Typically, children's ministry leaders focus most of their attention on kids, parents, volunteers, and staff. Many don't consider their senior pastor on the list of those they lead. Or at least whom they lead well.

But Bill Hybels offers a different perspective. Bill, the senior pastor of Willow Creek Community Church in Illinois and author of Courageous Leadership, often speaks to church leaders on the critical role they play in their local church. In a candid conversation about effective leadership in children's ministry, Bill provides specific examples and practical approaches you can use to work well with your senior pastor. (Promiseland is Willow Creek's children's ministry.)

In the early days of your church, you were not a big proponent of children's ministry.

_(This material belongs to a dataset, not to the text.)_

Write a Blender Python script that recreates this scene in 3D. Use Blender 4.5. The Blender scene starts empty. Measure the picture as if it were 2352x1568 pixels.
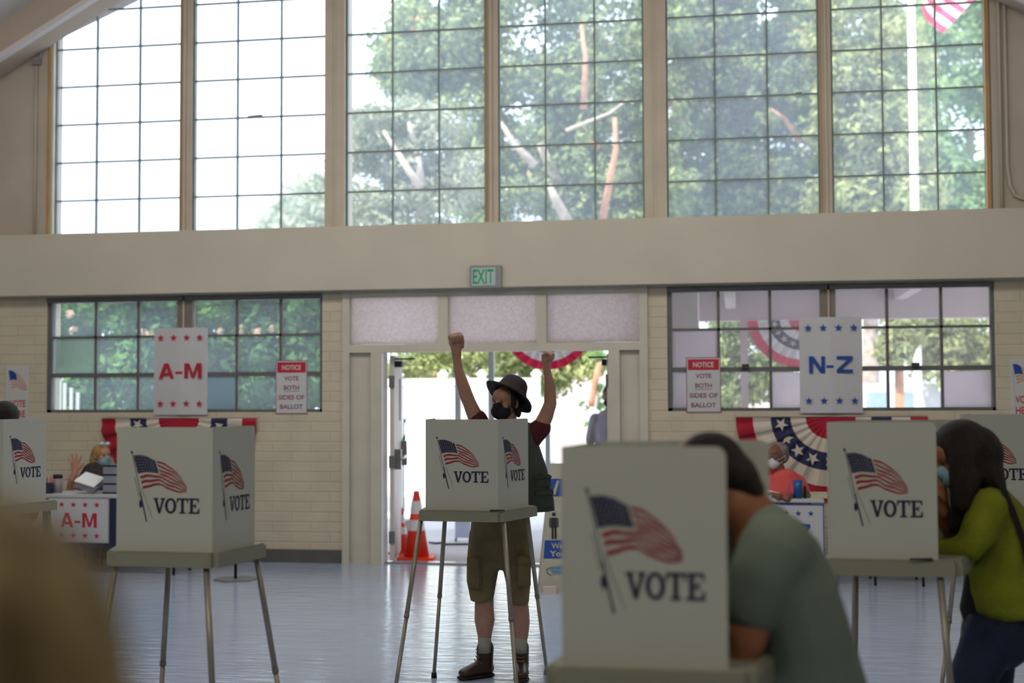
import bpy, bmesh, random
from math import *
from mathutils import Vector, Matrix, Euler, noise
import numpy as np
S = bpy.context.scene
COL = S.collection
random.seed(7)
# ---------------------------------------------------------------- camera
F_PX = 3000.0; YAW = radians(9.67); PIT = atan(128 / F_PX); ROLL = 0.0042; EYE = 1.64
FWD = Vector((-sin(YAW) * cos(PIT), cos(YAW) * cos(PIT), sin(PIT)))
R0 = Vector((cos(YAW), sin(YAW), 0)); U0 = R0.cross(FWD)
RT = R0 * cos(ROLL) - U0 * sin(ROLL); UP = U0 * cos(ROLL) + R0 * sin(ROLL)
FH = Vector((-sin(YAW), cos(YAW), 0)); CAM = Vector((0, 0, EYE))
cd = bpy.data.cameras.new('camera'); cam = bpy.data.objects.new('camera', cd); COL.objects.link(cam)
cam.matrix_world = Matrix.Translation(CAM) @ Matrix((RT, UP, -FWD)).transposed().to_4x4()
cd.sensor_width = 36; cd.lens = F_PX / 2352 * 36; cd.clip_start = 0.05; cd.clip_end = 400
cd.dof.use_dof = True; cd.dof.focus_distance = 7.5; cd.dof.aperture_fstop = 1.8
S.camera = cam
# ---------------------------------------------------------------- exposure, sky, sun, added fill lights
S.view_settings.view_transform = 'Standard'; S.view_settings.look = 'None'
S.view_settings.gamma = 1; S.view_settings.use_curve_mapping = False
S.view_settings.exposure = 0.0
SKY_STRENGTH = 3.4; SUN_STRENGTH = 8.0; FILL_W = 36
w = bpy.data.worlds.new('sky'); S.world = w; w.use_nodes = True
nt = w.node_tree; nt.nodes.clear()
o_ = nt.nodes.new('ShaderNodeOutputWorld'); b_ = nt.nodes.new('ShaderNodeBackground')
tc = nt.nodes.new('ShaderNodeTexCoord'); sp = nt.nodes.new('ShaderNodeSeparateXYZ'); cr = nt.nodes.new('ShaderNodeValToRGB')
nt.links.new(tc.outputs['Generated'], sp.inputs[0]); nt.links.new(sp.outputs['Z'], cr.inputs[0])
cr.color_ramp.elements[0].position = 0.0; cr.color_ramp.elements[0].color = (.54, .62, .74, 1)
cr.color_ramp.elements[1].position = .35; cr.color_ramp.elements[1].color = (.70, .84, .96, 1)
e = cr.color_ramp.elements.new(.13); e.color = (.58, .68, .82, 1)
nt.links.new(cr.outputs[0], b_.inputs[0]); b_.inputs[1].default_value = SKY_STRENGTH
nt.links.new(b_.outputs[0], o_.inputs[0])
sd = bpy.data.lights.new('sun', 'SUN'); sd.energy = SUN_STRENGTH; sd.angle = .02; sd.color = (1, .95, .86)
so = bpy.data.objects.new('sun', sd); COL.objects.link(so); so.rotation_euler = (radians(42), 0, radians(-35))
for (lx, ly, lw, tilt) in ((-4.6, 0.2, 1.2, 30), (0.9, 0.2, 1.45, 30), (-5.6, 8.3, 1.42, 38), (-2.4, 8.3, 1.42, 38), (0.9, 8.3, 1.42, 38), (-2.3, 1.6, 1.35, 34)):  # area lights added to brighten the hall and back wall, no fixtures modelled
    ld = bpy.data.lights.new('added_fill_light', 'AREA'); ld.shape = 'RECTANGLE'; ld.size = 2.6; ld.size_y = 1.0
    ld.energy = FILL_W * lw; ld.color = (1, .93, .78) if ly < 5 else (1, .93, .84)
    lo = bpy.data.objects.new('added_fill_light', ld); COL.objects.link(lo); lo.location = (lx, ly, 5.35)
    lo.rotation_euler = (radians(tilt), 0, 0)

# ---------------------------------------------------------------- helpers
def ray(x, y): return FWD + RT * ((x - 1176) / F_PX) - UP * ((y - 784) / F_PX)
def onY(x, y, Y): d = ray(x, y); return CAM + d * (Y / d.y)
def onZ(x, y, z): d = ray(x, y); return CAM + d * ((z - EYE) / d.z)
def at(x, y, d): return CAM + ray(x, y) * d
def Pz(px, d, z): v = CAM + FH * d + R0 * ((px - 1176) / F_PX * d); v.z = z; return v

def tag(o, label=None, cat=None, group=None, kind=None):
    if label: o['label'] = label
    if cat: o['category'] = cat
    if group: o['group'] = group
    if kind: o['kind'] = kind
    return o
def empty(name, loc, rz=0):
    o = bpy.data.objects.new(name, None); COL.objects.link(o); o.location = loc; o.rotation_euler = (0, 0, rz)
    o.empty_display_size = .1; return o
def put(name, bm, mats, parent=None, smooth=False, world=True):
    """link bm as one mesh; bm is in world coordinates, parent is an Empty"""
    me = bpy.data.meshes.new(name); bm.to_mesh(me); bm.free()
    if not isinstance(mats, (list, tuple)): mats = [mats]
    for m in mats: me.materials.append(m)
    if smooth: me.polygons.foreach_set('use_smooth', [True] * len(me.polygons))
    o = bpy.data.objects.new(name, me); COL.objects.link(o)
    if parent is not None:
        o.parent = parent
        if world:
            root = parent
            M = Matrix.Translation(root.location) @ root.rotation_euler.to_matrix().to_4x4() if root.parent is None else None
            if M is None:
                p = root.parent
                M = Matrix.Translation(p.location) @ p.rotation_euler.to_matrix().to_4x4() if p.type == 'EMPTY' else Matrix()
            me.transform(M.inverted())
    return o
def struct(name, bm, m, smooth=False): return tag(put(name, bm, m, None, smooth), kind='structure')
def copy_tree(o, parent=None):
    c = o.copy(); COL.objects.link(c); c.parent = parent
    for ch in list(o.children): copy_tree(ch, c)
    return c
def NB(): return bmesh.new()
def box(bm, x0, x1, y0, y1, z0, z1, mi=0):
    v = [bm.verts.new((x, y, z)) for x in (x0, x1) for y in (y0, y1) for z in (z0, z1)]
    for f in ((0, 1, 3, 2), (4, 6, 7, 5), (0, 4, 5, 1), (2, 3, 7, 6), (0, 2, 6, 4), (1, 5, 7, 3)):
        bm.faces.new([v[i] for i in f]).material_index = mi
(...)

Today you are a very vocal supporter. What caused you, as a senior pastor, to make such a big change?

I admit I was a late-arriver to see the value children's ministry could bring to Willow Creek. It started when, occasionally, a mother or father would share excitement over how much their kids learned in Promiseland. Parents noticed that their kids were changing, and that grabbed my attention. Then I would run into volunteers fired up about working with children. I never really looked at children's ministry as a place where scores or even hundreds of volunteers could find their most meaningful place of service in the church. I always thought most people would find that adult ministry was the place to use their gifts. But a picture was developing of kids' lives changing—and a place where significant numbers of volunteers were using their spiritual gifts.

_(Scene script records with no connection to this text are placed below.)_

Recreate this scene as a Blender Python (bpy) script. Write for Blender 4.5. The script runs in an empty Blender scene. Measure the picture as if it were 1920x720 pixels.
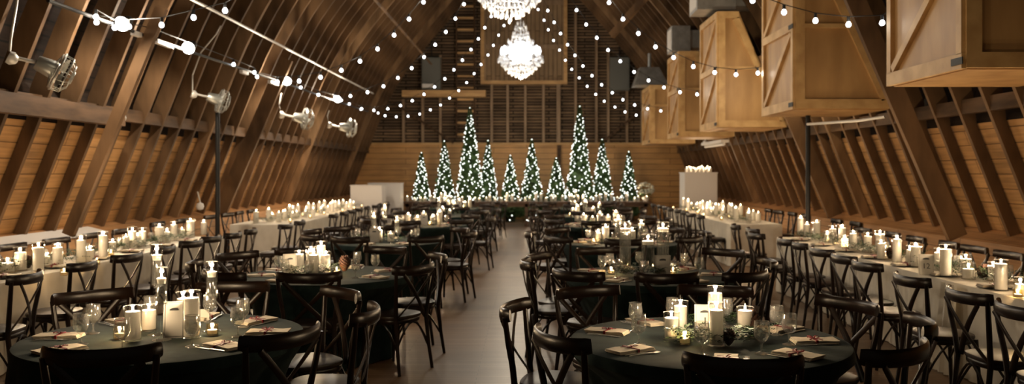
import bpy, bmesh, math, random
from mathutils import Vector, Matrix, Euler
random.seed(7)
S = bpy.context.scene
C = S.collection
PI = math.pi
# ------------------------------------------------------------------ camera
HC, F, CX, CY = 1.67, 1600.0, 987.0, 325.0
X0 = -0.12                       # centre line of the barn
cam_d = bpy.data.cameras.new('camera'); cam = bpy.data.objects.new('camera', cam_d); C.objects.link(cam)
cam.location = (0, 0, HC); cam.rotation_euler = (PI/2, 0, 0)
cam_d.sensor_width = 36; cam_d.lens = F/1920*36
cam_d.shift_x = -(CX-960)/1920; cam_d.shift_y = -(360-CY)/1920
cam_d.dof.use_dof = True; cam_d.dof.focus_distance = 4.7; cam_d.dof.aperture_fstop = 2.3
cam_d.clip_end = 200
S.camera = cam
# ------------------------------------------------------------------ view, world, render tuning
S.view_settings.view_transform = 'Standard'; S.view_settings.look = 'None'
S.view_settings.gamma = 1; S.view_settings.use_curve_mapping = False
S.view_settings.exposure = 0.0
cy = S.cycles
cy.max_bounces = 7; cy.diffuse_bounces = 3; cy.glossy_bounces = 3; cy.transmission_bounces = 6
cy.transparent_max_bounces = 16; cy.sample_clamp_indirect = 3; cy.use_denoising = True
cy.caustics_reflective = False; cy.caustics_refractive = False
W = bpy.data.worlds.new('world'); S.world = W; W.use_nodes = True
W.node_tree.nodes['Background'].inputs[0].default_value = (1.0, .8, .58, 1)
W.node_tree.nodes['Background'].inputs[1].default_value = 0.05
P_CHAND, P_SPOT, P_CANDLE, P_BULB, P_BOX = 330, 130, 9.5, 3.5, 60
WARM = (1, .72, .44); NEUT = (1, .80, .58); COOL = (.93, .97, 1)
def point(name, loc, w, col=WARM, r=.02):
    l = bpy.data.lights.new(name, 'POINT'); l.energy = w; l.color = col; l.shadow_soft_size = r
    o = bpy.data.objects.new(name, l); C.objects.link(o); o.location = loc
    return o

# ------------------------------------------------------------------ materials
def mat(name, col=(.5,.5,.5), rough=.6, metal=0, spec=.5, **k):
    m = bpy.data.materials.new(name); m.use_nodes = True
    b = m.node_tree.nodes['Principled BSDF']
    b.inputs['Base Color'].default_value = (*col, 1); b.inputs['Roughness'].default_value = rough
    b.inputs['Metallic'].default_value = metal; b.inputs['Specular IOR Level'].default_value = spec
    for a, v in k.items(): b.inputs[a.replace('_', ' ')].default_value = v
    return m
def N(m, t, **k):
    n = m.node_tree.nodes.new(t)
    for a, v in k.items(): setattr(n, a, v)
    return n
def L(m, a, b): m.node_tree.links.new(a, b)
def vary(m, c1, c2, scale=(3,3,3), coord='Object', detail=4, lo=.35, hi=.65, bump=0, rot=(0,0,0)):
    tc = N(m, 'ShaderNodeTexCoord'); mp = N(m, 'ShaderNodeMapping'); nz = N(m, 'ShaderNodeTexNoise'); cr = N(m, 'ShaderNodeValToRGB')
    mp.inputs['Scale'].default_value = scale; mp.inputs['Rotation'].default_value = rot
    nz.inputs['Scale'].default_value = 1; nz.inputs['Detail'].default_value = detail
    cr.color_ramp.elements[0].color = (*c1, 1); cr.color_ramp.elements[1].color = (*c2, 1)
    cr.color_ramp.elements[0].position = lo; cr.color_ramp.elements[1].position = hi
    L(m, tc.outputs[coord], mp.inputs['Vector']); L(m, mp.outputs[0], nz.inputs['Vector']); L(m, nz.outputs['Fac'], cr.inputs[0])
    b = m.node_tree.nodes['Principled BSDF']; L(m, cr.outputs[0], b.inputs['Base Color'])
    if bump:
        bp = N(m, 'ShaderNodeBump'); bp.inputs['Strength'].default_value = bump; bp.inputs['Distance'].default_value = .01
        L(m, nz.outputs['Fac'], bp.inputs['Height']); L(m, bp.outputs[0], b.inputs['Normal'])
    return m
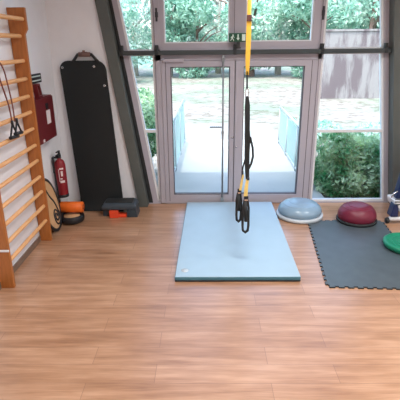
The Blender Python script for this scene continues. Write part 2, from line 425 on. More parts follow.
# grooves on the stiles
for dd, xs in ((d1, (-0.505, 0.366)), (d2, (1.325,))):
    b = bm_()
    for x in xs: box(b, x-0.004, x+0.004, GY0-0.0215, GY0-0.019, 0.04, 1.89)
    obj('groove', b, M['seam'], dd)
b = bm_(); tube(b, [(0.217, 5.645, 0.055), (0.217, 5.645, 1.93)], 0.012, 12)
rod = obj('lock_rod', b, M['rod'], d1)
b = bm_(); box(b, 0.195, 0.239, 5.63, 5.68, 0.045, 0.10); box(b, 0.20, 0.234, 5.635, 5.68, 1.88, 1.96); box(b, 0.200, 0.234, 5.64, 5.682, 0.98, 1.02)
obj('rod_guide', b, M['rod'], d1, bevel=0.004)
b = bm_(); box(b, -0.53, -0.27, 5.64, 5.68, 1.885, 1.925); obj('door_closer', b, M['frame'], d1, bevel=0.005)
b = bm_(); lathe(b, [(0, 0), (0.014, 0), (0.014, 0.012), (0, 0.012)], (0.345, 5.668, 0.93), 16, axis='y'); obj('lock_cylinder', b, M['chrome'], d2)
b = bm_(); lathe(b, [(0, 0), (0.012, 0), (0.012, 0.010), (0, 0.010)], (0.40, 5.670, 0.80), 16, axis='y'); obj('keyhole', b, M['chrome'], d2)

# ---------------------------------------------------------------- added fill lamps (unseen, put under the ceiling to brighten the room)
lampmat = emit_mat('fill_lamp_diffuser', (1.0, 0.97, 0.93), 1.5)
k = 0
for x in (0.5, 2.8):
    for y in (-1.0, 1.2, 3.4):
        e = thing('fill_lamp', 'added flat square fill lamp under the ceiling, out of the frame', 'fill lamp', (x, y, H), 'added fill lamps above the frame')
        b = bm_(); ring4 = [(x-0.32, y-0.32), (x+0.32, y-0.32), (x+0.32, y+0.32), (x-0.32, y+0.32)]
        box(b, x-0.32, x+0.32, y-0.32, y+0.32, H-0.05, H-0.001); obj('lamp_housing', b, M['white'], e)
        b = bm_(); box(b, x-0.30, x+0.30, y-0.30, y+0.30, H-0.058, H-0.0505); obj('diffuser', b, lampmat, e)
        ld = bpy.data.lights.new('fill_light', 'AREA'); ld.shape = 'SQUARE'; ld.size = 0.6; ld.energy = (26 if y < 0 else 42); ld.spread = math.radians(150); ld.color = (1.0, 0.985, 0.965)
        lo = bpy.data.objects.new('fill_light', ld); C.objects.link(lo); lo.parent = e; lo.location = (0, 0, -0.065)

# ---------------------------------------------------------------- wall bars
wb = thing('wall_bars', 'tall beech wall bars fixed to the left wall, with thirteen rungs', 'wall bars', (-1.83, 4.0, 0))
def post(y0, y1):
    b = bm_()
    prism(b, [(-1.895, 0), (-1.768, 0), (-1.752, 2.20), (-1.722, 2.245), (-1.722, 2.44), (-1.895, 2.44)], 'y', y0, y1)
    return obj('post', b, M['beech'], wb, bevel=0.005)
post(4.485, 4.525); pf = post(3.465, 3.505)
for i, z in enumerate([2.336, 2.184, 1.954, 1.783, 1.612, 1.452, 1.282, 1.108, 0.941, 0.762, 0.593, 0.424, 0.251]):
    b = bm_(); x = -1.755 if i == 0 else -1.80
    lathe(b, [(0, -0.505), (0.014, -0.505), (0.019, -0.495), (0.021, 0), (0.019, 0.482), (0.019, 0.487), (0, 0.487)], (x, 3.995, z), 14, axis='y')
    obj('rung', b, M['rung'], wb)
b = bm_(); box(b, -1.898, -1.755, 3.452, 3.464, 0.372, 0.392); obj('bracket', b, M['white'], wb, bevel=0.003)
# white wall socket plug and caster at the foot of the front post
# resistance tube hung over a rung
rt = thing('resistance_tube', 'brown rubber exercise tube with black triangular handles, looped over a rung', 'exercise tube', (-1.75, 3.9, 1.9))
xx = -1.757
b = bm_()
pts = [(xx, 3.985, 1.44), (xx+0.005, 3.975, 1.60), (xx, 3.95, 1.80), (xx, 3.92, 1.90), (xx-0.01, 3.88, 1.965), (-1.80, 3.84, 1.990), (xx-0.01, 3.80, 1.965), (xx, 3.80, 1.90), (xx, 3.83, 1.80), (xx+0.004, 3.90, 1.60), (xx, 3.925, 1.43)]
def smooth(pts, n=6):
    P = [Vector(p) for p in pts]; out = []
    for i in range(len(P)-1):
        p0, p1, p2, p3 = P[max(i-1, 0)], P[i], P[i+1], P[min(i+2, len(P)-1)]
        for k in range(n):
            t = k/n
            out.append(0.5*((2*p1)+(-p0+p2)*t+(2*p0-5*p1+4*p2-p3)*t*t+(-p0+3*p1-3*p2+p3)*t**3))
    out.append(P[-1]); return out
tube(b, smooth(pts), 0.0065, 8); obj('tube', b, M['tube'], rt)
for (y, z, s, dx) in ((3.925, 1.43, 1.0, 0.0), (3.995, 1.44, 0.9, 0.014)):
    b = bm_()
    tri = [(xx+dx, y, z), (xx+dx, y-0.075*s, z-0.11*s), (xx+dx, y+0.075*s, z-0.125*s), (xx+dx, y, z)]
    tube(b, tri, 0.009, 8); tube(b, [(xx+dx, y-0.085*s, z-0.113*s), (xx+dx, y+0.085*s, z-0.127*s)], 0.016, 10)
    tube(b, [(xx+dx, y, z+0.03), (xx+dx, y, z-0.015)], 0.013, 8)
    obj('handle', b, M['black'], rt)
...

Then came a real turning point. Promiseland began to align all their horsepower with the overall objectives of the church. Sue Miller (Promiseland's executive director) began to vision cast and challenge non-member volunteers to join the church. Then she transitioned to a small group structure designed to intentionally shepherd all kids and volunteers. And to help our church's efforts to care for the poor, I learned that Promiseland kids, with adult supervision, had begun to serve meals to homeless people at our church—building compassion into their young hearts. When I saw all of the ways that our children's ministry was in stride with the goals and priorities of the entire church, I said, "This is genius." All of a sudden I realized we were all playing on the same team, going in the same direction.

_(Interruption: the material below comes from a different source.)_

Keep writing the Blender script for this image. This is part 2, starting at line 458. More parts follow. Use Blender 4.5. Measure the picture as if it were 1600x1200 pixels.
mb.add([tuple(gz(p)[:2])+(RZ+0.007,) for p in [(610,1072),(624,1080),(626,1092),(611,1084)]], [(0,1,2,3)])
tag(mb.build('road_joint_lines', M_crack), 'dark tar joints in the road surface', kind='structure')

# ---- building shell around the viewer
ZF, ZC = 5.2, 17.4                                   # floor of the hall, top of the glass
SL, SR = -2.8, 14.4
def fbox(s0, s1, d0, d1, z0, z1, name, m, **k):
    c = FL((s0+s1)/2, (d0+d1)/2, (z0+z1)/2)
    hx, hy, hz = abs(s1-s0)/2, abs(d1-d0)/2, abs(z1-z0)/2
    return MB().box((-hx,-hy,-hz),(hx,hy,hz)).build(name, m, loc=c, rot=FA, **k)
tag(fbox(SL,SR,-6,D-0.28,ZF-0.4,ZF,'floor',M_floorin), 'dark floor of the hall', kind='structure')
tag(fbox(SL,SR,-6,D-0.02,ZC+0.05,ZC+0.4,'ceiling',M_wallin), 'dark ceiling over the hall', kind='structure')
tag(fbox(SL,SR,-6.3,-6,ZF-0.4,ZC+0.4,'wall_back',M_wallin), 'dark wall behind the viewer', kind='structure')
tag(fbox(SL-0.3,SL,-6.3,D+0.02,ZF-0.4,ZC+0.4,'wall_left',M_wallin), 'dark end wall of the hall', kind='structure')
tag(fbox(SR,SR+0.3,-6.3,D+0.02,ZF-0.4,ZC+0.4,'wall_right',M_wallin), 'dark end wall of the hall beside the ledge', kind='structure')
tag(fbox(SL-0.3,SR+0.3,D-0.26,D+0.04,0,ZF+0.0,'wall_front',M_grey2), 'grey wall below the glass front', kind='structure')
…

What is important for children's ministry directors to understand about their senior pastor?

I have never seen a day where it is harder to be a senior pastor than this day, and I have never seen senior pastors under higher levels of stress. And that is for good reason. The world is changing, ministry is harder, preaching is harder, team building is harder and fundraising is harder. Capturing the attention of lost people is more difficult and people are more broken. So there is a lot going on in a senior pastor's mind.

And despite appearances, we're not as dumb as we look! Pastors know if life change is happening. So when we don't see some indication from parents or kids to that effect, if there is no sign of passionate volunteers in children's ministry, if we can't find obvious evidence of a ministry's alignment with the rest of the church, we will turn our attention to areas that will show that kind of impact.